L’essentiel était ailleurs, et rien n’aurait pu venir gâcher les ­retrouvailles entre le Racing et son public. Les sourires, les rires, et les accolades au coup de sifflet final, le tour d’honneur devant les supporters conquis, ont fait oublier d’un coup de baguette magique le quotidien de chacun d’entre nous depuis plus d’un an. Il fallait être sacrément pisse-froid pour ne pas esquisser un léger sourire devant la communion de joie de Teddy Thomas et consorts, qualifiés pour la demi-finale à Lille, vendredi soir.

Cette demie justement, elle aura fière allure. Car La Rochelle, qui a terminé deuxième de la saison régulière, possède l’un des paquets d’avants les plus rudes de l’hexagone. « Il reste un match avant de jouer la finale au Stade de France, face à une équipe qui est l’une des plus performantes avec ses avants » se projetait le Racingman Boris Palu.
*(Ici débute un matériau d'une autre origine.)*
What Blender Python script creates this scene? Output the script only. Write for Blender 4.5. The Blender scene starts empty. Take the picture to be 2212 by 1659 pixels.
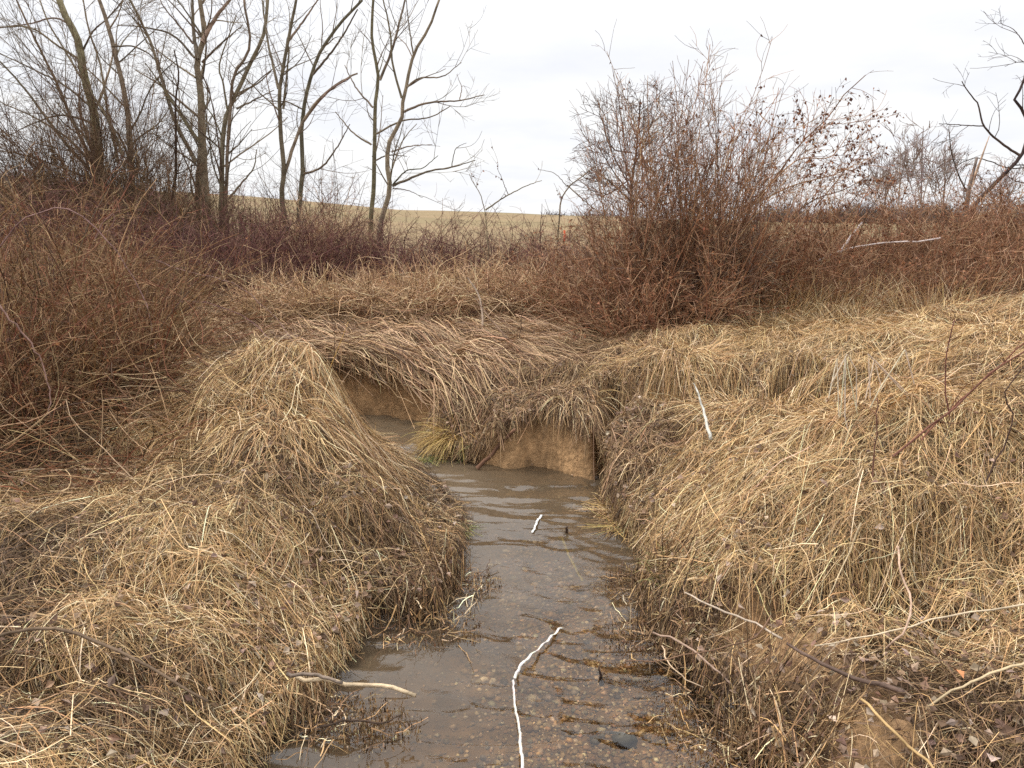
import bpy, math
import numpy as np
from math import radians, sin, cos

# ------------------------------------------------------------------ camera, sky, sun
sc = bpy.context.scene
CAMH, PITCH, FPX = 1.7, radians(12.5), 731.0
cam_d = bpy.data.cameras.new('camera'); cam = bpy.data.objects.new('camera', cam_d)
sc.collection.objects.link(cam); sc.camera = cam
cam.location = (0, 0, CAMH); cam.rotation_euler = (radians(90) - PITCH, 0, 0)
cam_d.sensor_width = 36; cam_d.lens = 36 * FPX / 1024
cam_d.clip_start = .05; cam_d.clip_end = 3000
SUN_EL, SUN_AZ = radians(50), radians(288)      # azimuth clockwise from +Y
SUN_STRENGTH, SKY_LEVEL, EXPOSURE = 2.3, .90, .26
sc.view_settings.view_transform = 'Standard'; sc.view_settings.look = 'None'
sc.view_settings.gamma = 1; sc.view_settings.exposure = EXPOSURE
try: sc.view_settings.use_curve_mapping = False
except Exception: pass
sc.cycles.use_denoising = False if hasattr(sc, 'cycles') else False
sc.cycles.max_bounces = 6; sc.cycles.diffuse_bounces = 3; sc.cycles.glossy_bounces = 2
sc.cycles.transparent_max_bounces = 12; sc.cycles.caustics_reflective = False; sc.cycles.sample_clamp_indirect = 4

w = bpy.data.worlds.new('World'); sc.world = w; w.use_nodes = True
nt = w.node_tree; N = nt.nodes; Lk = nt.links; N.clear()
def nd(t, **k):
    n = N.new(t)
    for a, b in k.items(): setattr(n, a, b)
    return n
out = nd('ShaderNodeOutputWorld'); bgs = nd('ShaderNodeBackground'); bgc = nd('ShaderNodeBackground')
sky = nd('ShaderNodeTexSky', sky_type='NISHITA', sun_disc=False, sun_elevation=SUN_EL, sun_rotation=SUN_AZ)
Lk.new(sky.outputs[0], bgs.inputs[0]); bgs.inputs[1].default_value = .08
tc = nd('ShaderNodeTexCoord'); sp = nd('ShaderNodeSeparateXYZ'); Lk.new(tc.outputs['Generated'], sp.inputs[0])
# cloud layer seen in perspective: direction divided by its height
mz = nd('ShaderNodeMath', operation='MAXIMUM'); Lk.new(sp.outputs['Z'], mz.inputs[0]); mz.inputs[1].default_value = 0
az = nd('ShaderNodeMath', operation='ADD'); Lk.new(mz.outputs[0], az.inputs[0]); az.inputs[1].default_value = .12
dv = nd('ShaderNodeVectorMath', operation='DIVIDE'); cb = nd('ShaderNodeCombineXYZ')
for i in range(3): Lk.new(az.outputs[0], cb.inputs[i])
Lk.new(tc.outputs['Generated'], dv.inputs[0]); Lk.new(cb.outputs[0], dv.inputs[1])
ns = nd('ShaderNodeTexNoise'); Lk.new(dv.outputs[0], ns.inputs['Vector'])
ns.inputs['Scale'].default_value = 1.3; ns.inputs['Detail'].default_value = 6; ns.inputs['Roughness'].default_value = .55
cr = nd('ShaderNodeValToRGB'); Lk.new(ns.outputs['Fac'], cr.inputs[0])
cr.color_ramp.elements[0].position = .34; cr.color_ramp.elements[0].color = (.90, .915, .965, 1)
cr.color_ramp.elements[1].position = .60; cr.color_ramp.elements[1].color = (1, 1, 1, 1)
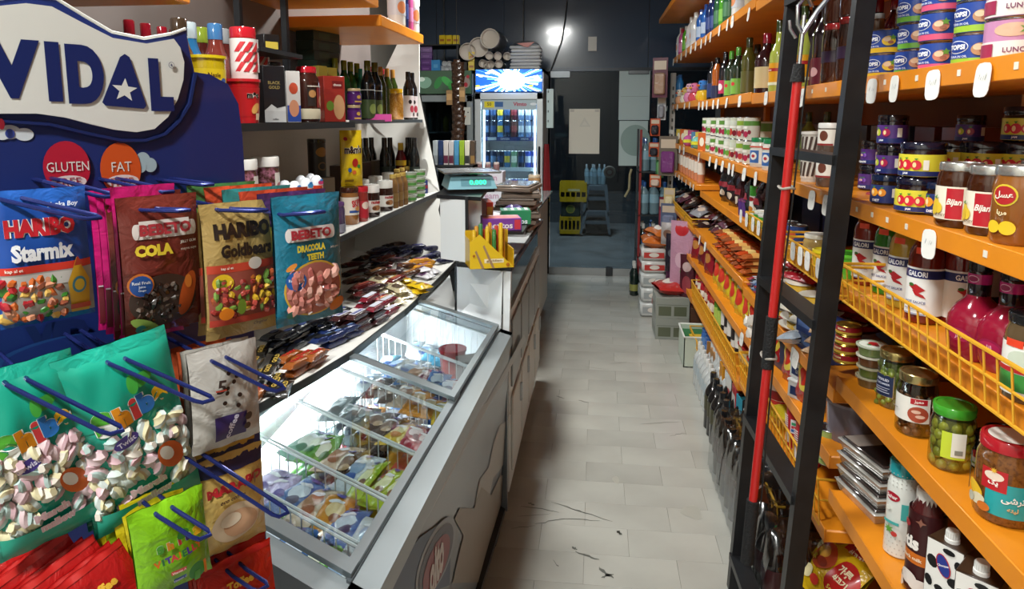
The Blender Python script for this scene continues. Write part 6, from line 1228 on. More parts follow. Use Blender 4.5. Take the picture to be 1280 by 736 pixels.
P.poly([AZ(*q) for q in ((152, 68), (158, 72), (179, 132), (176, 136), (128, 132), (124, 128), (146, 72))], INK); sa = AZ(152, 113); P.star(sa[0], sa[1], .0175, CRM, 5, .42, .1)
ra = AZ(210, 82); P.ell(ra[0], ra[1], .0042, .0048, INK); P.ell(ra[0], ra[1], .0036, .0042, CRM); P.text('R', ra[0], ra[1], .004, INK)
ob('name_lettering', m, st)
m = M(); P = Print(m, lambda u, v, o: SW(u, v, .0005+o), .0004)
def cpx(x, y, rx, ry, c): a, z = AZ(x, y); a1, _ = AZ(x+rx, y); _, z1 = AZ(x, y-ry); P.ell(a, z, a1-a, z1-z, c, 28)
for x, y, rx, ry in ((12, 165, 14, 9), (30, 168, 12, 8), (2, 168, 10, 7)): cpx(x, y, rx, ry, '#c9cfd4')
cpx(12, 167, 6, 6, '#3a4a9a')
for x, y, rx, ry in ((178, 200, 9, 10), (187, 206, 8, 9), (174, 208, 8, 8)): cpx(x, y, rx, ry, '#9fb4bc')
cpx(83, 209, 29, 33, '#b01c34'); cpx(150, 211, 25, 33, '#c8501e')
tpx('GLUTEN', 57, 110, 202, 214, c=CRM, b=.0); tpx('FAT', 138, 163, 202, 214, c=CRM, b=.0)
cpx(85, 227, 22, 8, '#d9c9c9'); cpx(152, 226, 20, 8, '#d9c9c9'); tpx('FREE', 69, 100, 222, 232, c='#8a1c34', b=.0); tpx('FREE', 137, 165, 222, 232, c='#a8441c', b=.0)
tpx('VID', 30, 110, 400, 436, c=NAVYD, b=.08); cpx(75, 445, 85, 26, '#1f3f78')
cpx(90, 436, 80, 18, '#1b2a66')
cpx(0, 155, 4, 7, '#8a1c2a')
ob('sign_print', m, st)
m = M(); m.hexa([SW(al, 0, -.16), SW(.02, 0, -.16), SW(.02, 0, .12), SW(al, 0, .12)], [SW(al, .06, -.16), SW(.02, .06, -.16), SW(.02, .06, .12), SW(al, .06, .12)], NAVYD); ob('stand_base', m, st)
HOOK = mt('#26306e', .25, .5)
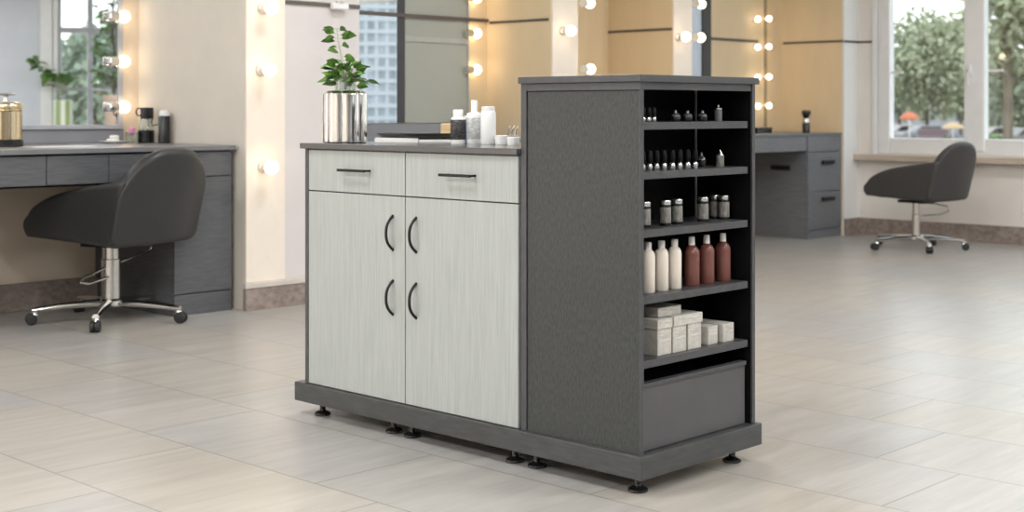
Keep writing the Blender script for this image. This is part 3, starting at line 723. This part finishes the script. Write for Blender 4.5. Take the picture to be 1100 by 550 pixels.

Certains détails laissent à penser que les Franciliens seront prêts pour cette rencontre étoilée. La ligne de trois-quarts est capable de marquer sur chaque ballon joué, les « gros » se montrent enfin à leur réel niveau, faisant dire à Laurent Travers : « Ils (les avants) décident du vainqueur du match, les trois-quarts du score ». Surtout, la baisse de régime en seconde période face au Stade Français est une piqûre de rappel bien utile à l’aube d’affronter un Stade Rochelais conquérant.

Mais avant de se projeter, avant d’imaginer une potentielle finale face au Stade Toulousain ou l’Union Bordeaux-Bègles, avant de songer à un nouveau Bouclier de Brennus, le premier titre depuis la victoire à Barcelone en 2016, les mots de Maxime Machenaud, fidèle parmi les fidèles de cette équipe, résonnent encore dans la salle de conférence de presse de l’Arena. Ils apparaissent surtout très vrais, à un détail près : ça fait du bien à quiconque aimant ce sport, Maxime.